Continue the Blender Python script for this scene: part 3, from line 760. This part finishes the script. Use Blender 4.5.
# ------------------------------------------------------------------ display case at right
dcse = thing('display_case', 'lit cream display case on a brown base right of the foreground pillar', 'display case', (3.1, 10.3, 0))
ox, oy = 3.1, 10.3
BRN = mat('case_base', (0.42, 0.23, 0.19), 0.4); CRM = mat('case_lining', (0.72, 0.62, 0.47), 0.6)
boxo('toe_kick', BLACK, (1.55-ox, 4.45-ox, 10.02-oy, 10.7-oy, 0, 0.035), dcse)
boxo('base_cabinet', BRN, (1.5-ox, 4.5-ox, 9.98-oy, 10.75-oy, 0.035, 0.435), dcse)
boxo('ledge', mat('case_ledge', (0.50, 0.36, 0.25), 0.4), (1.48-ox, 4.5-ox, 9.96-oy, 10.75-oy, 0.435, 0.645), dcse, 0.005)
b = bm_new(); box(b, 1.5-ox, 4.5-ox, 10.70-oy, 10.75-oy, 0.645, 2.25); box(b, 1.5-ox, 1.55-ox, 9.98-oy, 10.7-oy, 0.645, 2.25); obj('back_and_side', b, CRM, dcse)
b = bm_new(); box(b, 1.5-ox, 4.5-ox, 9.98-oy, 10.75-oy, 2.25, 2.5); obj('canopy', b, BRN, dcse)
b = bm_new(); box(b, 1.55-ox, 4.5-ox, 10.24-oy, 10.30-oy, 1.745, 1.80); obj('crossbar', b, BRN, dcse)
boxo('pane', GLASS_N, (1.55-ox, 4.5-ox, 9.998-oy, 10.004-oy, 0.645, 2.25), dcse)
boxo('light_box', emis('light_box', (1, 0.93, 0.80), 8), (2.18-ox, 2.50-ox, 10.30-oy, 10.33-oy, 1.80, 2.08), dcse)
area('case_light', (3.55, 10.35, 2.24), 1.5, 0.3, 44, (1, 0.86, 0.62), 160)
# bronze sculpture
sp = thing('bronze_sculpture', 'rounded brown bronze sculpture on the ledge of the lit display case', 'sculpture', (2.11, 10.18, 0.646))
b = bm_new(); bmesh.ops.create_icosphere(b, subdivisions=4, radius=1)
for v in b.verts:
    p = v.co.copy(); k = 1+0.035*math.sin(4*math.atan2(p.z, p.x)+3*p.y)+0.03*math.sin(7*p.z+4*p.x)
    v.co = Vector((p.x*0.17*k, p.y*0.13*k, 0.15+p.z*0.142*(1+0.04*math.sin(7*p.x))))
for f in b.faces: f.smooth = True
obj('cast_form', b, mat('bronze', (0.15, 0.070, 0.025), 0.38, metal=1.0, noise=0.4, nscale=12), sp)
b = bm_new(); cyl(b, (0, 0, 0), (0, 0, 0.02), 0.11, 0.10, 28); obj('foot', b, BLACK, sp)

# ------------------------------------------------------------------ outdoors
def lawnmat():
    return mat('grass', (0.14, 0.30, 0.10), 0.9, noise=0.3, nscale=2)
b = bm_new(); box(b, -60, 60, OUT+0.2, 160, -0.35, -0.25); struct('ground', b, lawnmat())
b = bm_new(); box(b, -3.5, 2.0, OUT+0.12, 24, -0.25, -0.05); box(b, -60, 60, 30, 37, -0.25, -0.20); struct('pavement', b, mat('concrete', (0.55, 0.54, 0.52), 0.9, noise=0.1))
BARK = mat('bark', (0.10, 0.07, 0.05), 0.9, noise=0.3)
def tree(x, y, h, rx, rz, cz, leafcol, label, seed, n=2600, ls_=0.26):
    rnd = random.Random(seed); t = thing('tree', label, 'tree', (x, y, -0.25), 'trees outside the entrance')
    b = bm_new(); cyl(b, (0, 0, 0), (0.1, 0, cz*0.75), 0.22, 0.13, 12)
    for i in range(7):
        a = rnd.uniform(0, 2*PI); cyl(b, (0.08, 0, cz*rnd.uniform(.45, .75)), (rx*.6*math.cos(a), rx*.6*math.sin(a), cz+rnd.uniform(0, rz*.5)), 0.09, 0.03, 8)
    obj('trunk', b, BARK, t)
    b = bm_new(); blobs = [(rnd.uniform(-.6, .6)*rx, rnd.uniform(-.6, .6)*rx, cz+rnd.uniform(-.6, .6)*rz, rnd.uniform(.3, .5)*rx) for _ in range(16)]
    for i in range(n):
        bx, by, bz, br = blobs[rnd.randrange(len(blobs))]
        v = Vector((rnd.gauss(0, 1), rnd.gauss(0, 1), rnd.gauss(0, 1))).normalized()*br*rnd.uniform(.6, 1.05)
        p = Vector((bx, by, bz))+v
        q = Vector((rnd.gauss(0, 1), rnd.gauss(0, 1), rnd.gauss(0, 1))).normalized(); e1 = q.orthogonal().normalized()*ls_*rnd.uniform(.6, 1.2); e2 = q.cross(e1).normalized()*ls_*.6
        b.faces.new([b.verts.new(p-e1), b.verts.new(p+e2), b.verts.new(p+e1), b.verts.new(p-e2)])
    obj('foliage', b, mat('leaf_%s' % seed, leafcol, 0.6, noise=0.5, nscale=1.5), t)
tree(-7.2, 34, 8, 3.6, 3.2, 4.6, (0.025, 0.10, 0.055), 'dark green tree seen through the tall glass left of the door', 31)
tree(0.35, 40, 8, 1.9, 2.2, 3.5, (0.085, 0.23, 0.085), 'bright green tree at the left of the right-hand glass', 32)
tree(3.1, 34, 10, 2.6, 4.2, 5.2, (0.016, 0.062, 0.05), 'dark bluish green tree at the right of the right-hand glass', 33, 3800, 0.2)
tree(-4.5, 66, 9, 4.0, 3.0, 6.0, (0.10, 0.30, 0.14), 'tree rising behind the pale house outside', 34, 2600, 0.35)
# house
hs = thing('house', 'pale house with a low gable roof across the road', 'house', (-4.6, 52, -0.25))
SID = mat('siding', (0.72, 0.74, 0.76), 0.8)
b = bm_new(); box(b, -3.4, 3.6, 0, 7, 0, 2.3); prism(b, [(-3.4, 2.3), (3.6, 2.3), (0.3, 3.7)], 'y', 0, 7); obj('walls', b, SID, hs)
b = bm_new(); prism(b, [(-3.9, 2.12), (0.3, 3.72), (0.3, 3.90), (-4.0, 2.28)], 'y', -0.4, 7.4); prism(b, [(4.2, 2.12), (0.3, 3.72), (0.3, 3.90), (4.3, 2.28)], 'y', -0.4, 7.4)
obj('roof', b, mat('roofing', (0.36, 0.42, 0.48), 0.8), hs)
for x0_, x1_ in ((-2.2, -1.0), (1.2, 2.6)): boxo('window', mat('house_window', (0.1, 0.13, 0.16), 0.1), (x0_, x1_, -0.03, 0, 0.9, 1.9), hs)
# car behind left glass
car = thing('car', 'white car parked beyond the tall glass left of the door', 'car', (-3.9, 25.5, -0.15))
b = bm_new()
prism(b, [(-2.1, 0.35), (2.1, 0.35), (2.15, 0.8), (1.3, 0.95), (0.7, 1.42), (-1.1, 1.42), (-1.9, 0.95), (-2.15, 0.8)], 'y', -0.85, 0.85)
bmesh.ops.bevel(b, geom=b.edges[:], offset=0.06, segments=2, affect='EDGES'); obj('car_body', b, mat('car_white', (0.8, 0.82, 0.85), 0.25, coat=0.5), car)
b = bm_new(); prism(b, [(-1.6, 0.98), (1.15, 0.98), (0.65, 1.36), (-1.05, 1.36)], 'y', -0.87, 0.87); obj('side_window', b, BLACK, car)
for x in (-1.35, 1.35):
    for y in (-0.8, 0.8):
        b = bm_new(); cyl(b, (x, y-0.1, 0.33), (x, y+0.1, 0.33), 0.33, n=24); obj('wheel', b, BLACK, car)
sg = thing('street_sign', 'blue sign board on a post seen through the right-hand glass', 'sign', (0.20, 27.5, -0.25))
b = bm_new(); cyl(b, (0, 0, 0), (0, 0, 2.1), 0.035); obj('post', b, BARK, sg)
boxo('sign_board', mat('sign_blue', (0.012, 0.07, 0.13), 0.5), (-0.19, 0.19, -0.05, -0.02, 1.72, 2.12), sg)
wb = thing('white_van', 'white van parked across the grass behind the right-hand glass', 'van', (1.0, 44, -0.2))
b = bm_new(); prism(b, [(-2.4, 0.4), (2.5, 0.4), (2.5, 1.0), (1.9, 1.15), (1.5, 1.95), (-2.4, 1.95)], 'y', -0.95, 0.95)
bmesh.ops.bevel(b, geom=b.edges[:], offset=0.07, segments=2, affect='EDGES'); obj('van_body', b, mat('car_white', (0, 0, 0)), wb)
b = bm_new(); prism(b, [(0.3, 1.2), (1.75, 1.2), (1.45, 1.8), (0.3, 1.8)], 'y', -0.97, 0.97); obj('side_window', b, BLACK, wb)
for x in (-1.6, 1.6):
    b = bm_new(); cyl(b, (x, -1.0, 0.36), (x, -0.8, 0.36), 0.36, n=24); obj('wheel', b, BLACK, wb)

**Given task**
Only the lines from the beginning of the material to the line containing "b, BLACK, sp)" should be echoed, verbatim and in full.

**Result of this task**
Continue the Blender Python script for this scene: part 3, from line 760. This part finishes the script. Use Blender 4.5.
# ------------------------------------------------------------------ display case at right
dcse = thing('display_case', 'lit cream display case on a brown base right of the foreground pillar', 'display case', (3.1, 10.3, 0))
ox, oy = 3.1, 10.3
BRN = mat('case_base', (0.42, 0.23, 0.19), 0.4); CRM = mat('case_lining', (0.72, 0.62, 0.47), 0.6)
boxo('toe_kick', BLACK, (1.55-ox, 4.45-ox, 10.02-oy, 10.7-oy, 0, 0.035), dcse)
boxo('base_cabinet', BRN, (1.5-ox, 4.5-ox, 9.98-oy, 10.75-oy, 0.035, 0.435), dcse)
boxo('ledge', mat('case_ledge', (0.50, 0.36, 0.25), 0.4), (1.48-ox, 4.5-ox, 9.96-oy, 10.75-oy, 0.435, 0.645), dcse, 0.005)
b = bm_new(); box(b, 1.5-ox, 4.5-ox, 10.70-oy, 10.75-oy, 0.645, 2.25); box(b, 1.5-ox, 1.55-ox, 9.98-oy, 10.7-oy, 0.645, 2.25); obj('back_and_side', b, CRM, dcse)
b = bm_new(); box(b, 1.5-ox, 4.5-ox, 9.98-oy, 10.75-oy, 2.25, 2.5); obj('canopy', b, BRN, dcse)
b = bm_new(); box(b, 1.55-ox, 4.5-ox, 10.24-oy, 10.30-oy, 1.745, 1.80); obj('crossbar', b, BRN, dcse)
boxo('pane', GLASS_N, (1.55-ox, 4.5-ox, 9.998-oy, 10.004-oy, 0.645, 2.25), dcse)
boxo('light_box', emis('light_box', (1, 0.93, 0.80), 8), (2.18-ox, 2.50-ox, 10.30-oy, 10.33-oy, 1.80, 2.08), dcse)
area('case_light', (3.55, 10.35, 2.24), 1.5, 0.3, 44, (1, 0.86, 0.62), 160)
# bronze sculpture
sp = thing('bronze_sculpture', 'rounded brown bronze sculpture on the ledge of the lit display case', 'sculpture', (2.11, 10.18, 0.646))
b = bm_new(); bmesh.ops.create_icosphere(b, subdivisions=4, radius=1)
for v in b.verts:
    p = v.co.copy(); k = 1+0.035*math.sin(4*math.atan2(p.z, p.x)+3*p.y)+0.03*math.sin(7*p.z+4*p.x)
    v.co = Vector((p.x*0.17*k, p.y*0.13*k, 0.15+p.z*0.142*(1+0.04*math.sin(7*p.x))))
for f in b.faces: f.smooth = True
obj('cast_form', b, mat('bronze', (0.15, 0.070, 0.025), 0.38, metal=1.0, noise=0.4, nscale=12), sp)
b = bm_new(); cyl(b, (0, 0, 0), (0, 0, 0.02), 0.11, 0.10, 28); obj('foot', b, BLACK, sp)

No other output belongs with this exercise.